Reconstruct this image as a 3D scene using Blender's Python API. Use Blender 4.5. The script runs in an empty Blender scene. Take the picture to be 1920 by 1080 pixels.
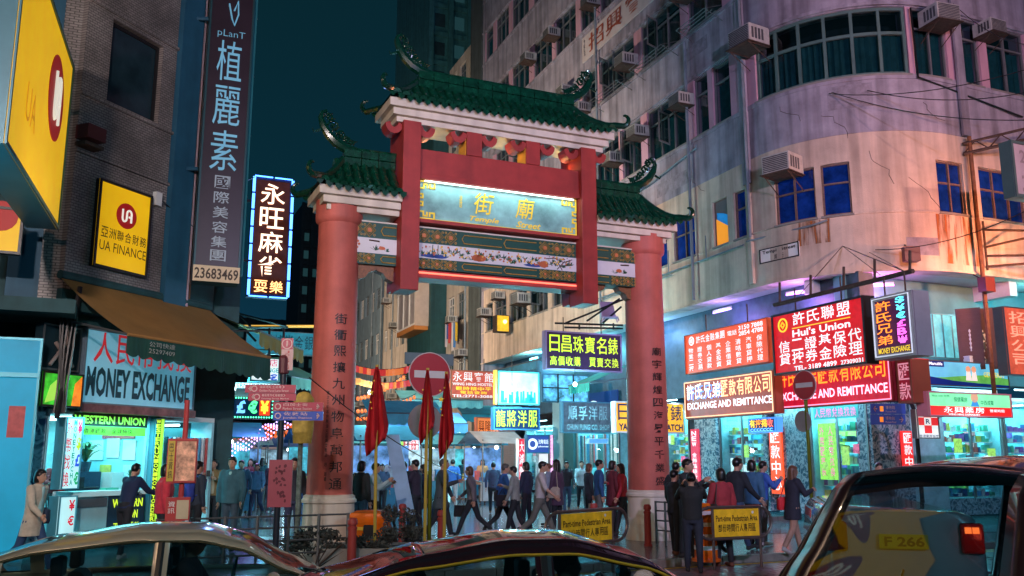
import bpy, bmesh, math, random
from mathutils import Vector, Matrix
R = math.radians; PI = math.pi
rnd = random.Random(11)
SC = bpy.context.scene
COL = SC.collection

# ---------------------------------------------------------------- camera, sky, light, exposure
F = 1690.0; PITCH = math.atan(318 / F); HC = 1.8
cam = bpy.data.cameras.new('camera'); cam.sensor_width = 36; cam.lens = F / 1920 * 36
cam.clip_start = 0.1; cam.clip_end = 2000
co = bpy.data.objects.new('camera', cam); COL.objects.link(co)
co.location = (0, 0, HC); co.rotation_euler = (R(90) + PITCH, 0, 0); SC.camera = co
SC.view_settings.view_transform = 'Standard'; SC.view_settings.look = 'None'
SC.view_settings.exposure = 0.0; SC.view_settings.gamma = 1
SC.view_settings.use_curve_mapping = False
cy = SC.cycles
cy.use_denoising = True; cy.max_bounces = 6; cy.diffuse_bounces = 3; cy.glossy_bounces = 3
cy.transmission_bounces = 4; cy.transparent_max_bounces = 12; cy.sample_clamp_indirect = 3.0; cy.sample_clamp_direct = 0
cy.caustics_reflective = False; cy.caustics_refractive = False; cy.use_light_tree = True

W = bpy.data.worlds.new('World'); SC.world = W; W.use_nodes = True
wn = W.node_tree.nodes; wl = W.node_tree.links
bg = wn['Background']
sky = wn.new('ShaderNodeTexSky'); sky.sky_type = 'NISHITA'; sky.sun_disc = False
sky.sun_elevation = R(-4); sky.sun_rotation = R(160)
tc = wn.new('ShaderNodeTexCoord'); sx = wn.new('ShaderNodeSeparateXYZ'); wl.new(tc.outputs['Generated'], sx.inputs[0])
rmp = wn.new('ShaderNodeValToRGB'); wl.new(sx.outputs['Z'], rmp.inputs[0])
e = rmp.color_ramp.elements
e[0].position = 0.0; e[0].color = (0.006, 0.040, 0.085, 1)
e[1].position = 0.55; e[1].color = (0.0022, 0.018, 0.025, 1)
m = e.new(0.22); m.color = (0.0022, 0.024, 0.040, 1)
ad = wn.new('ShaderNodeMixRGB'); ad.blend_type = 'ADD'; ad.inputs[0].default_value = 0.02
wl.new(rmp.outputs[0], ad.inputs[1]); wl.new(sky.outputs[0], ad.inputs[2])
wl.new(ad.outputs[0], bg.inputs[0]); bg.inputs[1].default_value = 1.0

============

> [WHAT YOU WILL DO]:
With the pictures left out, restate word for word every line of the data above, from the first down to the line that contains "cy.caustics_reflective = False;".

> [THE ANSWER]:
Reconstruct this image as a 3D scene using Blender's Python API. Use Blender 4.5. The script runs in an empty Blender scene. Take the picture to be 1920 by 1080 pixels.
import bpy, bmesh, math, random
from mathutils import Vector, Matrix
R = math.radians; PI = math.pi
rnd = random.Random(11)
SC = bpy.context.scene
COL = SC.collection

# ---------------------------------------------------------------- camera, sky, light, exposure
F = 1690.0; PITCH = math.atan(318 / F); HC = 1.8
cam = bpy.data.cameras.new('camera'); cam.sensor_width = 36; cam.lens = F / 1920 * 36
cam.clip_start = 0.1; cam.clip_end = 2000
co = bpy.data.objects.new('camera', cam); COL.objects.link(co)
co.location = (0, 0, HC); co.rotation_euler = (R(90) + PITCH, 0, 0); SC.camera = co
SC.view_settings.view_transform = 'Standard'; SC.view_settings.look = 'None'
SC.view_settings.exposure = 0.0; SC.view_settings.gamma = 1
SC.view_settings.use_curve_mapping = False
cy = SC.cycles
cy.use_denoising = True; cy.max_bounces = 6; cy.diffuse_bounces = 3; cy.glossy_bounces = 3
cy.transmission_bounces = 4; cy.transparent_max_bounces = 12; cy.sample_clamp_indirect = 3.0; cy.sample_clamp_direct = 0
cy.caustics_reflective = False; cy.caustics_refractive = False; cy.use_light_tree = True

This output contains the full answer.